Feel No Fear


I was walking to the Library when it became apparent that something was going on, the sound of a voice over a PA, a glimpse of a gathering of people, a palpable buzz in the air. I turned the corner into Briggate to find an impromptu arena having been improvised with a rope. Inside was a set of three metal frames, placed like hurdles, little more than four foot wide and three foot high. One was lined with jagged metal teeth. The second, as you can see, was arranged with inward pointing knives, taped to the frame. The third was surrounded by burners, soon to be lit.

It was obvious that a remarkable stunt was about to be performed. But, then, all could surely not be as it seemed. It defied belief. The margin of error was incredibly small. The stakes were ridiculously high.

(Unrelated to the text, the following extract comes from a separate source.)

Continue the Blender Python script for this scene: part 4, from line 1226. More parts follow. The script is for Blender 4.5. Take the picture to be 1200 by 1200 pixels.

The stuntman was a showman, as well as a great salesman. The audience was at first a little reluctant to engage, perhaps like me, not able to comprehend what we were about to witness. He started having people test the strength of the teeth and the sharpness of the blades. That got our attention. Nobody was now able to walk past without stopping. The crowd continued to grow.

And then he took out a blindfold.

I wonder now if the blindfold makes it easier rather than more difficult. Talking to Liam afterwards, it’s about perfect muscle memory, conditioned from years of being a hurdler. He’s a world-class athlete. He must shut out all thought, all fear, relying totally on that physical memory of the muscles, programmed deeply into every part of his body. Start to finish took him just a handful of seconds. It was all over so quickly that it was hard to register the reality of what we saw. It seemed just as improbable afterwards as it had done before.

I paid him handsomely for his efforts, as did lots of other people. He deserved every coin and note. After a few weeks of being stuck in my head, it was as if I needed that experience today. It was inspiring. Hold no fear.

There was another street artist down the way, someone I see quite regularly. I think he was finding business a bit slow. “You’re going to have up your game mate,” I told him.